THE EXERCISE - Images must not appear in your copy; reproduce every other part of the records exactly.

:: INPUT

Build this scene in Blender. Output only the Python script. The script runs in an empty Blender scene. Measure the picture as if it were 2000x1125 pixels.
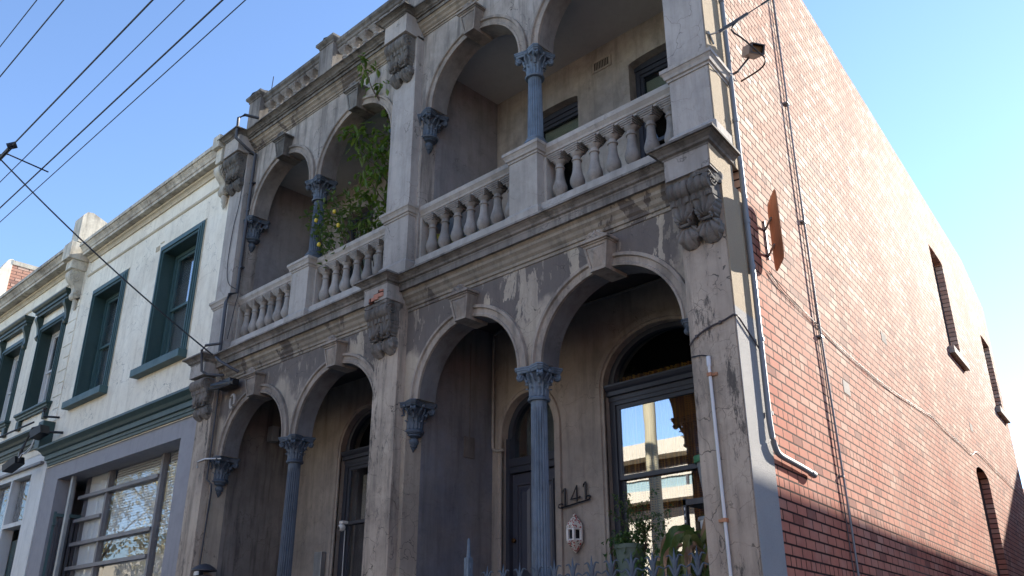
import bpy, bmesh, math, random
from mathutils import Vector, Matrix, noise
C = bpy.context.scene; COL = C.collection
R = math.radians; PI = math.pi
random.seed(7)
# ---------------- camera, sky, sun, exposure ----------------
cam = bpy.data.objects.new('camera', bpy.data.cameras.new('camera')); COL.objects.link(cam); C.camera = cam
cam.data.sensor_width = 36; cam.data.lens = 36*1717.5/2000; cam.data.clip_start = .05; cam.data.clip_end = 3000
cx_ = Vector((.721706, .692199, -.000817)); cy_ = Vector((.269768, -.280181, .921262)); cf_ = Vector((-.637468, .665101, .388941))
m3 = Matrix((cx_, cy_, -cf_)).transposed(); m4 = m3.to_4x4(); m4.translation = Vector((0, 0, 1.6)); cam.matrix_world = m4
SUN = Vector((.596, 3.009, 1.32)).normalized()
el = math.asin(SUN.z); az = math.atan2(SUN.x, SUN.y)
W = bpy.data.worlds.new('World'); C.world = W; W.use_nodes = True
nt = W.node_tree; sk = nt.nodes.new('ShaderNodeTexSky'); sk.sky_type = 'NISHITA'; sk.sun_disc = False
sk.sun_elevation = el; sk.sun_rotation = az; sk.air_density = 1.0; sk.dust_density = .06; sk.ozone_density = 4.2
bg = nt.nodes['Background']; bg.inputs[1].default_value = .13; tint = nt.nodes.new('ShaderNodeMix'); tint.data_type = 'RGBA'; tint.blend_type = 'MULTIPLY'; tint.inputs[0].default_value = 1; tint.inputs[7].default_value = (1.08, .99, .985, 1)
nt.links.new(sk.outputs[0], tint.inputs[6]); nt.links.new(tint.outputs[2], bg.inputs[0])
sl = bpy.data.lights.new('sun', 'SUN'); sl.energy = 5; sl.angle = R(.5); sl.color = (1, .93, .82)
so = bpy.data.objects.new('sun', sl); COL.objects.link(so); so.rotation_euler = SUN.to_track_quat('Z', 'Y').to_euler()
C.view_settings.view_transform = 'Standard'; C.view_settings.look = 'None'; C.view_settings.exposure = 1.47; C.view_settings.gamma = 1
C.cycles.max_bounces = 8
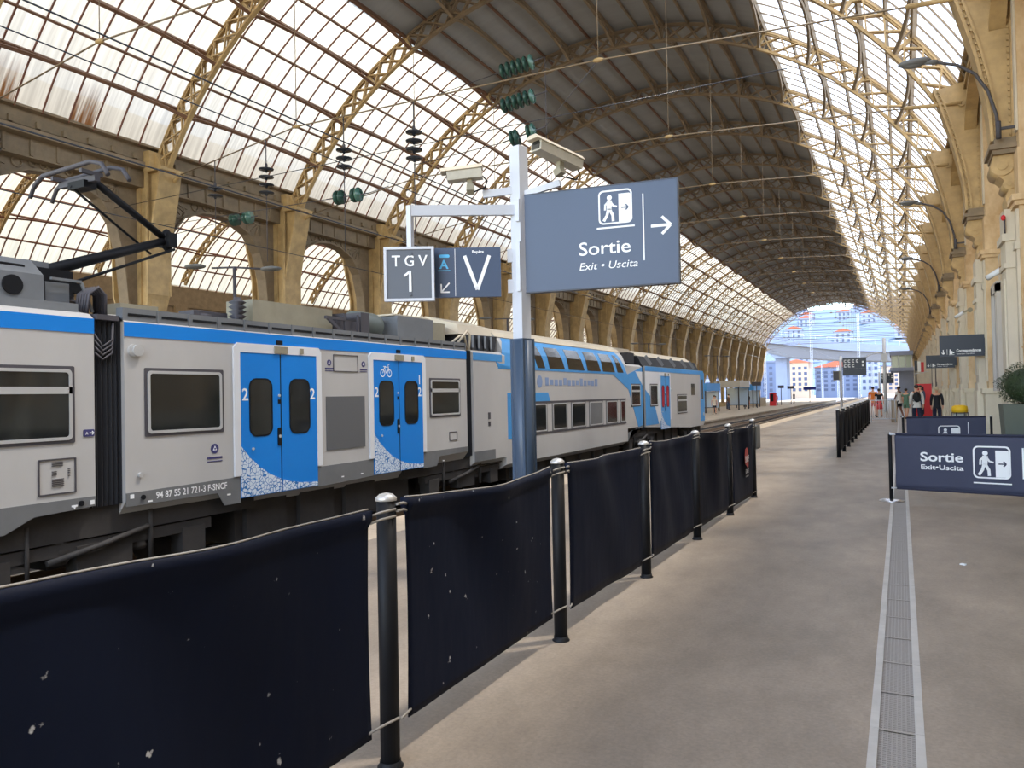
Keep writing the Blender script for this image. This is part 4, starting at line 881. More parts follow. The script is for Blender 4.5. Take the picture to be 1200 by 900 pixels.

::::

SOLVED EXERCISE -
Build this scene in Blender. Output only the Python script. The script runs in an empty Blender scene. Measure the picture as if it were 2000x1125 pixels.
import bpy, bmesh, math, random
from mathutils import Vector, Matrix, noise
C = bpy.context.scene; COL = C.collection
R = math.radians; PI = math.pi
random.seed(7)
# ---------------- camera, sky, sun, exposure ----------------
cam = bpy.data.objects.new('camera', bpy.data.cameras.new('camera')); COL.objects.link(cam); C.camera = cam
cam.data.sensor_width = 36; cam.data.lens = 36*1717.5/2000; cam.data.clip_start = .05; cam.data.clip_end = 3000
cx_ = Vector((.721706, .692199, -.000817)); cy_ = Vector((.269768, -.280181, .921262)); cf_ = Vector((-.637468, .665101, .388941))
m3 = Matrix((cx_, cy_, -cf_)).transposed(); m4 = m3.to_4x4(); m4.translation = Vector((0, 0, 1.6)); cam.matrix_world = m4
SUN = Vector((.596, 3.009, 1.32)).normalized()
el = math.asin(SUN.z); az = math.atan2(SUN.x, SUN.y)
W = bpy.data.worlds.new('World'); C.world = W; W.use_nodes = True
nt = W.node_tree; sk = nt.nodes.new('ShaderNodeTexSky'); sk.sky_type = 'NISHITA'; sk.sun_disc = False
sk.sun_elevation = el; sk.sun_rotation = az; sk.air_density = 1.0; sk.dust_density = .06; sk.ozone_density = 4.2
bg = nt.nodes['Background']; bg.inputs[1].default_value = .13; tint = nt.nodes.new('ShaderNodeMix'); tint.data_type = 'RGBA'; tint.blend_type = 'MULTIPLY'; tint.inputs[0].default_value = 1; tint.inputs[7].default_value = (1.08, .99, .985, 1)
nt.links.new(sk.outputs[0], tint.inputs[6]); nt.links.new(tint.outputs[2], bg.inputs[0])
sl = bpy.data.lights.new('sun', 'SUN'); sl.energy = 5; sl.angle = R(.5); sl.color = (1, .93, .82)
so = bpy.data.objects.new('sun', sl); COL.objects.link(so); so.rotation_euler = SUN.to_track_quat('Z', 'Y').to_euler()
C.view_settings.view_transform = 'Standard'; C.view_settings.look = 'None'; C.view_settings.exposure = 1.47; C.view_settings.gamma = 1
C.cycles.max_bounces = 8
Keep writing the Blender script for this image. This is part 4, starting at line 881. More parts follow. The script is for Blender 4.5. Take the picture to be 1200 by 900 pixels.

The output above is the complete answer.